■ Work to be completed ■
Nothing may be dropped or altered: reproduce all the data.

■ Given data ■
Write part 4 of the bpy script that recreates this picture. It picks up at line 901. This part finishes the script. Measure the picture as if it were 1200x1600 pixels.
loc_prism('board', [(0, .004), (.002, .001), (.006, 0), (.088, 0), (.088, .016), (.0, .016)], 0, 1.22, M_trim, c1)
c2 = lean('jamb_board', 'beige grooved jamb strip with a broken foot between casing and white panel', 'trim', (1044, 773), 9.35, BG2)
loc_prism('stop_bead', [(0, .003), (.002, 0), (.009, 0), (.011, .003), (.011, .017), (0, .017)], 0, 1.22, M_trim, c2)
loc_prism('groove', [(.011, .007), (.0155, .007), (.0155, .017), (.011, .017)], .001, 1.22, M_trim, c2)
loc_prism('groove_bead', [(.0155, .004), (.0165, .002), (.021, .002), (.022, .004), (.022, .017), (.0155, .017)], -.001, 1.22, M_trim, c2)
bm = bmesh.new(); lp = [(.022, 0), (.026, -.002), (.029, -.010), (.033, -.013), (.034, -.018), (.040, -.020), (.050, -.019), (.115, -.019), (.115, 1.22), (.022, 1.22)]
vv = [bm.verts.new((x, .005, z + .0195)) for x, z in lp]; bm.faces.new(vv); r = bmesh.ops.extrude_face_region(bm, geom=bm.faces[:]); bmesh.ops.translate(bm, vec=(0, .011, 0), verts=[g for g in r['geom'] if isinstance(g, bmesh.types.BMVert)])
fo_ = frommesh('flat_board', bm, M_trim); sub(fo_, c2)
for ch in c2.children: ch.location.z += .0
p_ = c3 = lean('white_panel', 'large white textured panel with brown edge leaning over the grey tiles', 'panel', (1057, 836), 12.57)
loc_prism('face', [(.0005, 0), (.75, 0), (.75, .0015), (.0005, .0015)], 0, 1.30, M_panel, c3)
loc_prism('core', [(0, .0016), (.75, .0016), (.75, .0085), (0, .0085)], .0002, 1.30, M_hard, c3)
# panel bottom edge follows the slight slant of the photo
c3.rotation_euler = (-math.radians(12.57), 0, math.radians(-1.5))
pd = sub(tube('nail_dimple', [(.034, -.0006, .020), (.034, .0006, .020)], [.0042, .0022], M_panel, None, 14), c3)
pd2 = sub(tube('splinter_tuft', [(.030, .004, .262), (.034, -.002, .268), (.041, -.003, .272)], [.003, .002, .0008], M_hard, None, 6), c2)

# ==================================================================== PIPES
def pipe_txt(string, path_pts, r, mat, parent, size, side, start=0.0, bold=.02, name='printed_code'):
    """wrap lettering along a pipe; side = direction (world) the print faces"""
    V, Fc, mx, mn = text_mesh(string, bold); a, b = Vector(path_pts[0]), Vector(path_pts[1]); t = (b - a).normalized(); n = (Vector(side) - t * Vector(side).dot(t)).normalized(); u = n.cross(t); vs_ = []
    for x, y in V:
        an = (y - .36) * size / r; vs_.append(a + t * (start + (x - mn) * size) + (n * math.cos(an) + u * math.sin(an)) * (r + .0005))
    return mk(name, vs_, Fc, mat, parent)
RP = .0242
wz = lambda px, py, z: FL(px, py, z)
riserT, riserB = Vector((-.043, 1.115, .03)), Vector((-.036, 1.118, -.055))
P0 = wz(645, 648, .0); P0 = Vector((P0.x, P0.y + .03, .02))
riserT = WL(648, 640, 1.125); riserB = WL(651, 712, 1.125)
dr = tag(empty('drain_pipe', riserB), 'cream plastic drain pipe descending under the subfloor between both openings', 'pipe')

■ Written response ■
Write part 4 of the bpy script that recreates this picture. It picks up at line 901. This part finishes the script. Measure the picture as if it were 1200x1600 pixels.
loc_prism('board', [(0, .004), (.002, .001), (.006, 0), (.088, 0), (.088, .016), (.0, .016)], 0, 1.22, M_trim, c1)
c2 = lean('jamb_board', 'beige grooved jamb strip with a broken foot between casing and white panel', 'trim', (1044, 773), 9.35, BG2)
loc_prism('stop_bead', [(0, .003), (.002, 0), (.009, 0), (.011, .003), (.011, .017), (0, .017)], 0, 1.22, M_trim, c2)
loc_prism('groove', [(.011, .007), (.0155, .007), (.0155, .017), (.011, .017)], .001, 1.22, M_trim, c2)
loc_prism('groove_bead', [(.0155, .004), (.0165, .002), (.021, .002), (.022, .004), (.022, .017), (.0155, .017)], -.001, 1.22, M_trim, c2)
bm = bmesh.new(); lp = [(.022, 0), (.026, -.002), (.029, -.010), (.033, -.013), (.034, -.018), (.040, -.020), (.050, -.019), (.115, -.019), (.115, 1.22), (.022, 1.22)]
vv = [bm.verts.new((x, .005, z + .0195)) for x, z in lp]; bm.faces.new(vv); r = bmesh.ops.extrude_face_region(bm, geom=bm.faces[:]); bmesh.ops.translate(bm, vec=(0, .011, 0), verts=[g for g in r['geom'] if isinstance(g, bmesh.types.BMVert)])
fo_ = frommesh('flat_board', bm, M_trim); sub(fo_, c2)
for ch in c2.children: ch.location.z += .0
p_ = c3 = lean('white_panel', 'large white textured panel with brown edge leaning over the grey tiles', 'panel', (1057, 836), 12.57)
loc_prism('face', [(.0005, 0), (.75, 0), (.75, .0015), (.0005, .0015)], 0, 1.30, M_panel, c3)
loc_prism('core', [(0, .0016), (.75, .0016), (.75, .0085), (0, .0085)], .0002, 1.30, M_hard, c3)
# panel bottom edge follows the slight slant of the photo
c3.rotation_euler = (-math.radians(12.57), 0, math.radians(-1.5))
pd = sub(tube('nail_dimple', [(.034, -.0006, .020), (.034, .0006, .020)], [.0042, .0022], M_panel, None, 14), c3)
pd2 = sub(tube('splinter_tuft', [(.030, .004, .262), (.034, -.002, .268), (.041, -.003, .272)], [.003, .002, .0008], M_hard, None, 6), c2)

# ==================================================================== PIPES
def pipe_txt(string, path_pts, r, mat, parent, size, side, start=0.0, bold=.02, name='printed_code'):
    """wrap lettering along a pipe; side = direction (world) the print faces"""
    V, Fc, mx, mn = text_mesh(string, bold); a, b = Vector(path_pts[0]), Vector(path_pts[1]); t = (b - a).normalized(); n = (Vector(side) - t * Vector(side).dot(t)).normalized(); u = n.cross(t); vs_ = []
    for x, y in V:
        an = (y - .36) * size / r; vs_.append(a + t * (start + (x - mn) * size) + (n * math.cos(an) + u * math.sin(an)) * (r + .0005))
    return mk(name, vs_, Fc, mat, parent)
RP = .0242
wz = lambda px, py, z: FL(px, py, z)
riserT, riserB = Vector((-.043, 1.115, .03)), Vector((-.036, 1.118, -.055))
P0 = wz(645, 648, .0); P0 = Vector((P0.x, P0.y + .03, .02))
riserT = WL(648, 640, 1.125); riserB = WL(651, 712, 1.125)
dr = tag(empty('drain_pipe', riserB), 'cream plastic drain pipe descending under the subfloor between both openings', 'pipe')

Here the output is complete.